What is asked = Extract every entry word for word. Skip the pictures.

Recorded information =

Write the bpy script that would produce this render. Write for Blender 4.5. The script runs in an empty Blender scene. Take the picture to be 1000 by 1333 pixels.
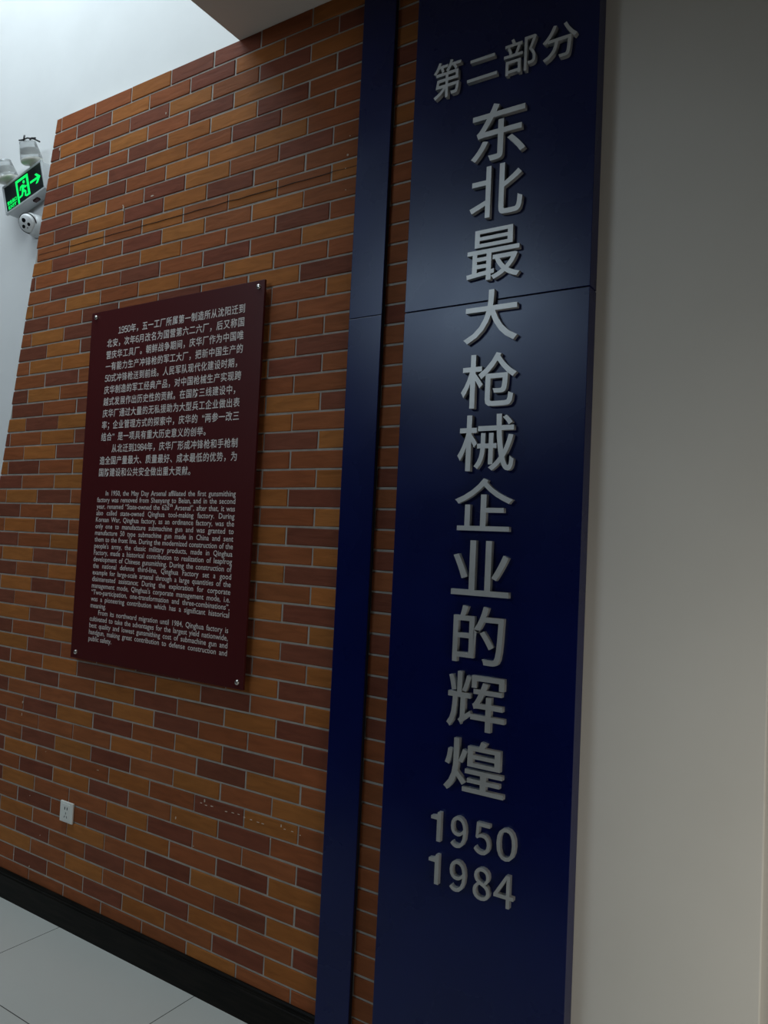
import bpy, bmesh, math, random
from mathutils import Matrix, Vector

# ------------------------------------------------------------------ camera, world, light, exposure
scn = bpy.context.scene
COL = scn.collection
H_CAM, DIST, FPX = 1.654, 2.05986, 996.32

cam_data = bpy.data.cameras.new('camera')
cam = bpy.data.objects.new('camera', cam_data)
COL.objects.link(cam)
cam_data.sensor_fit = 'VERTICAL'
cam_data.sensor_height = 32.0
cam_data.lens = 32.0 * FPX / 1333.0
cam_data.clip_start = 0.02
R = ((0.83835, 0.01547, -0.54491), (0.54313, 0.06175, 0.83737), (0.04661, -0.99797, 0.04337))
cam.matrix_world = Matrix(((R[0][0], -R[0][1], -R[0][2], 0.0),
                           (R[1][0], -R[1][1], -R[1][2], -DIST),
                           (R[2][0], -R[2][1], -R[2][2], H_CAM),
                           (0, 0, 0, 1)))
scn.camera = cam

world = bpy.data.worlds.new('world')
scn.world = world
world.use_nodes = True
world.node_tree.nodes['Background'].inputs[0].default_value = (0.72, 0.86, 1.0, 1)
world.node_tree.nodes['Background'].inputs[1].default_value = 0.3


def area(name, loc, target, sx, sy, power, color):
    l = bpy.data.lights.new(name, 'AREA')
    l.shape = 'RECTANGLE'
    l.size, l.size_y, l.energy, l.color = sx, sy, power, color
    o = bpy.data.objects.new(name, l)
    COL.objects.link(o)
    o.location = loc
    d = Vector(target) - Vector(loc)
    o.rotation_euler = d.to_track_quat('-Z', 'Y').to_euler()
    return o


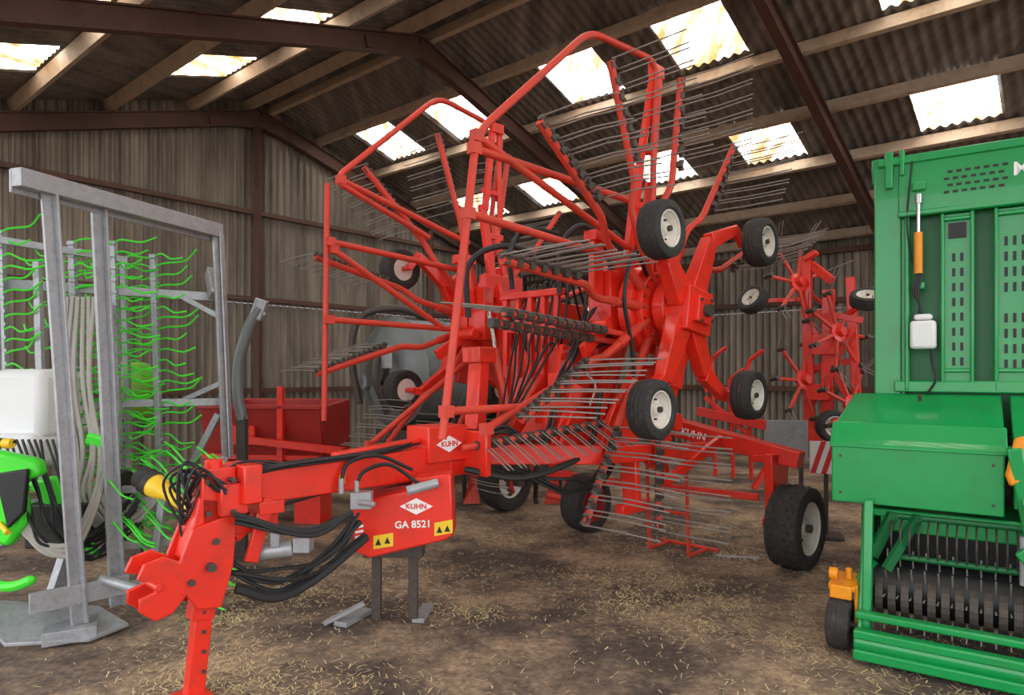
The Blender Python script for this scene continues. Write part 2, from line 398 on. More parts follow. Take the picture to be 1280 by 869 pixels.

Correct result =
Write the bpy script that would produce this render. Write for Blender 4.5. The script runs in an empty Blender scene. Take the picture to be 1000 by 1333 pixels.
import bpy, bmesh, math, random
from mathutils import Matrix, Vector

# ------------------------------------------------------------------ camera, world, light, exposure
scn = bpy.context.scene
COL = scn.collection
H_CAM, DIST, FPX = 1.654, 2.05986, 996.32

cam_data = bpy.data.cameras.new('camera')
cam = bpy.data.objects.new('camera', cam_data)
COL.objects.link(cam)
cam_data.sensor_fit = 'VERTICAL'
cam_data.sensor_height = 32.0
cam_data.lens = 32.0 * FPX / 1333.0
cam_data.clip_start = 0.02
R = ((0.83835, 0.01547, -0.54491), (0.54313, 0.06175, 0.83737), (0.04661, -0.99797, 0.04337))
cam.matrix_world = Matrix(((R[0][0], -R[0][1], -R[0][2], 0.0),
                           (R[1][0], -R[1][1], -R[1][2], -DIST),
                           (R[2][0], -R[2][1], -R[2][2], H_CAM),
                           (0, 0, 0, 1)))
scn.camera = cam

world = bpy.data.worlds.new('world')
scn.world = world
world.use_nodes = True
world.node_tree.nodes['Background'].inputs[0].default_value = (0.72, 0.86, 1.0, 1)
world.node_tree.nodes['Background'].inputs[1].default_value = 0.3


def area(name, loc, target, sx, sy, power, color):
    l = bpy.data.lights.new(name, 'AREA')
    l.shape = 'RECTANGLE'
    l.size, l.size_y, l.energy, l.color = sx, sy, power, color
    o = bpy.data.objects.new(name, l)
    COL.objects.link(o)
    o.location = loc
    d = Vector(target) - Vector(loc)
    o.rotation_euler = d.to_track_quat('-Z', 'Y').to_euler()
    return o


The Blender Python script for this scene continues. Write part 2, from line 398 on. More parts follow. Take the picture to be 1280 by 869 pixels.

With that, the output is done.